# [Exercise directions]
Copy every line of the listing exactly.

------------------------------

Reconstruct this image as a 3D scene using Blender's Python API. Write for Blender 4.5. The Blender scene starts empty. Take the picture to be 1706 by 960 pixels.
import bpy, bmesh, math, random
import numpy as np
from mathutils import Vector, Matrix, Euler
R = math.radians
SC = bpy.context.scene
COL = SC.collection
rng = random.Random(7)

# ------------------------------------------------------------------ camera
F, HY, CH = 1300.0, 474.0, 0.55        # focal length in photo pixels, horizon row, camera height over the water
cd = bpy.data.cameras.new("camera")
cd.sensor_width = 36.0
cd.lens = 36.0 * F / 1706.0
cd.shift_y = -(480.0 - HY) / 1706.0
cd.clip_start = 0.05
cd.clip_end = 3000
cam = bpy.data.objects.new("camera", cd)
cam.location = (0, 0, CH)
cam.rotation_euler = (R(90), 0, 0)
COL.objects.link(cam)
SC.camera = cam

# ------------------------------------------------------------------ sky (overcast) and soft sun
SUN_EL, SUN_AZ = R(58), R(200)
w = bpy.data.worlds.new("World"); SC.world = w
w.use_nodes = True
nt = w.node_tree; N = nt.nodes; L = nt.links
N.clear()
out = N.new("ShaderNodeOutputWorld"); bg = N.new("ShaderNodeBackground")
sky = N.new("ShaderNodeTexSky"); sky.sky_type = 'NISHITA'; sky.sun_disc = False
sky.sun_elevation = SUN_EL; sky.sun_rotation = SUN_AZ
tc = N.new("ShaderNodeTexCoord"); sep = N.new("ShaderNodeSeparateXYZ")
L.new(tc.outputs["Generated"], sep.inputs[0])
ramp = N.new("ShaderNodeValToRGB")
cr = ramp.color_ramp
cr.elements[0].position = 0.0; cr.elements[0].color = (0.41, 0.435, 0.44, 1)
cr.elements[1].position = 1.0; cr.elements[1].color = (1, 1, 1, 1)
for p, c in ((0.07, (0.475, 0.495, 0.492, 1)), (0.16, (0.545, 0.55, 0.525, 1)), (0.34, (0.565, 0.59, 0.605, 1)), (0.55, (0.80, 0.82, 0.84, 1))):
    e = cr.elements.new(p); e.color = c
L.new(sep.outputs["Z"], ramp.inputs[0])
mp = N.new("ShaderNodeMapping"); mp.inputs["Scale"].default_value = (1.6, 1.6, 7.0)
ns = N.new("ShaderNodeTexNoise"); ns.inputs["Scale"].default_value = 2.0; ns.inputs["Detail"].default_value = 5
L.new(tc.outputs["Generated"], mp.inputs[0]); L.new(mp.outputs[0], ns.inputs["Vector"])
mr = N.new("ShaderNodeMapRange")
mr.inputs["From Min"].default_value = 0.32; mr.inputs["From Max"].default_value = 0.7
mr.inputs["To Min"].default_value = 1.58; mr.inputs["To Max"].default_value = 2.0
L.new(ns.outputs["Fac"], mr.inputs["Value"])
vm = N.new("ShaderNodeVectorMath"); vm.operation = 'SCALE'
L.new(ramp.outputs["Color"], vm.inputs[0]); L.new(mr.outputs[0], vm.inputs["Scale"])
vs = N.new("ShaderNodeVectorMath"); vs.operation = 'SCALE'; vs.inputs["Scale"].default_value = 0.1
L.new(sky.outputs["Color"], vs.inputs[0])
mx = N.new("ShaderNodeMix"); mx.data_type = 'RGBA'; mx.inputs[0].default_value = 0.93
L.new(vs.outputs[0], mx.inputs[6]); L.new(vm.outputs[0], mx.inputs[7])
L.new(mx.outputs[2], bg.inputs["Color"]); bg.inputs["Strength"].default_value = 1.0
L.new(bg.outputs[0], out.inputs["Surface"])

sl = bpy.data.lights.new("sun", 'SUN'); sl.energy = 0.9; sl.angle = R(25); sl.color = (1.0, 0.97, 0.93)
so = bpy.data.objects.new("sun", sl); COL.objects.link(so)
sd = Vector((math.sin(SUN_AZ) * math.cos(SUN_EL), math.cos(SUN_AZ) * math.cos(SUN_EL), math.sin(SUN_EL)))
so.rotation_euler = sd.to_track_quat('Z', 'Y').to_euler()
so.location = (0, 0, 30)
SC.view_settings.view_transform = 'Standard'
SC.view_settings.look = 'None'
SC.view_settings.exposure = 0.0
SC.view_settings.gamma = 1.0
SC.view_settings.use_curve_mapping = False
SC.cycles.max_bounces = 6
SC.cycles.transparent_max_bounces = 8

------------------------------

# [Written reply]
Reconstruct this image as a 3D scene using Blender's Python API. Write for Blender 4.5. The Blender scene starts empty. Take the picture to be 1706 by 960 pixels.
import bpy, bmesh, math, random
import numpy as np
from mathutils import Vector, Matrix, Euler
R = math.radians
SC = bpy.context.scene
COL = SC.collection
rng = random.Random(7)

# ------------------------------------------------------------------ camera
F, HY, CH = 1300.0, 474.0, 0.55        # focal length in photo pixels, horizon row, camera height over the water
cd = bpy.data.cameras.new("camera")
cd.sensor_width = 36.0
cd.lens = 36.0 * F / 1706.0
cd.shift_y = -(480.0 - HY) / 1706.0
cd.clip_start = 0.05
cd.clip_end = 3000
cam = bpy.data.objects.new("camera", cd)
cam.location = (0, 0, CH)
cam.rotation_euler = (R(90), 0, 0)
COL.objects.link(cam)
SC.camera = cam

# ------------------------------------------------------------------ sky (overcast) and soft sun
SUN_EL, SUN_AZ = R(58), R(200)
w = bpy.data.worlds.new("World"); SC.world = w
w.use_nodes = True
nt = w.node_tree; N = nt.nodes; L = nt.links
N.clear()
out = N.new("ShaderNodeOutputWorld"); bg = N.new("ShaderNodeBackground")
sky = N.new("ShaderNodeTexSky"); sky.sky_type = 'NISHITA'; sky.sun_disc = False
sky.sun_elevation = SUN_EL; sky.sun_rotation = SUN_AZ
tc = N.new("ShaderNodeTexCoord"); sep = N.new("ShaderNodeSeparateXYZ")
L.new(tc.outputs["Generated"], sep.inputs[0])
ramp = N.new("ShaderNodeValToRGB")
cr = ramp.color_ramp
cr.elements[0].position = 0.0; cr.elements[0].color = (0.41, 0.435, 0.44, 1)
cr.elements[1].position = 1.0; cr.elements[1].color = (1, 1, 1, 1)
for p, c in ((0.07, (0.475, 0.495, 0.492, 1)), (0.16, (0.545, 0.55, 0.525, 1)), (0.34, (0.565, 0.59, 0.605, 1)), (0.55, (0.80, 0.82, 0.84, 1))):
    e = cr.elements.new(p); e.color = c
L.new(sep.outputs["Z"], ramp.inputs[0])
mp = N.new("ShaderNodeMapping"); mp.inputs["Scale"].default_value = (1.6, 1.6, 7.0)
ns = N.new("ShaderNodeTexNoise"); ns.inputs["Scale"].default_value = 2.0; ns.inputs["Detail"].default_value = 5
L.new(tc.outputs["Generated"], mp.inputs[0]); L.new(mp.outputs[0], ns.inputs["Vector"])
mr = N.new("ShaderNodeMapRange")
mr.inputs["From Min"].default_value = 0.32; mr.inputs["From Max"].default_value = 0.7
mr.inputs["To Min"].default_value = 1.58; mr.inputs["To Max"].default_value = 2.0
L.new(ns.outputs["Fac"], mr.inputs["Value"])
vm = N.new("ShaderNodeVectorMath"); vm.operation = 'SCALE'
L.new(ramp.outputs["Color"], vm.inputs[0]); L.new(mr.outputs[0], vm.inputs["Scale"])
vs = N.new("ShaderNodeVectorMath"); vs.operation = 'SCALE'; vs.inputs["Scale"].default_value = 0.1
L.new(sky.outputs["Color"], vs.inputs[0])
mx = N.new("ShaderNodeMix"); mx.data_type = 'RGBA'; mx.inputs[0].default_value = 0.93
L.new(vs.outputs[0], mx.inputs[6]); L.new(vm.outputs[0], mx.inputs[7])
L.new(mx.outputs[2], bg.inputs["Color"]); bg.inputs["Strength"].default_value = 1.0
L.new(bg.outputs[0], out.inputs["Surface"])

sl = bpy.data.lights.new("sun", 'SUN'); sl.energy = 0.9; sl.angle = R(25); sl.color = (1.0, 0.97, 0.93)
so = bpy.data.objects.new("sun", sl); COL.objects.link(so)
sd = Vector((math.sin(SUN_AZ) * math.cos(SUN_EL), math.cos(SUN_AZ) * math.cos(SUN_EL), math.sin(SUN_EL)))
so.rotation_euler = sd.to_track_quat('Z', 'Y').to_euler()
so.location = (0, 0, 30)
SC.view_settings.view_transform = 'Standard'
SC.view_settings.look = 'None'
SC.view_settings.exposure = 0.0
SC.view_settings.gamma = 1.0
SC.view_settings.use_curve_mapping = False
SC.cycles.max_bounces = 6
SC.cycles.transparent_max_bounces = 8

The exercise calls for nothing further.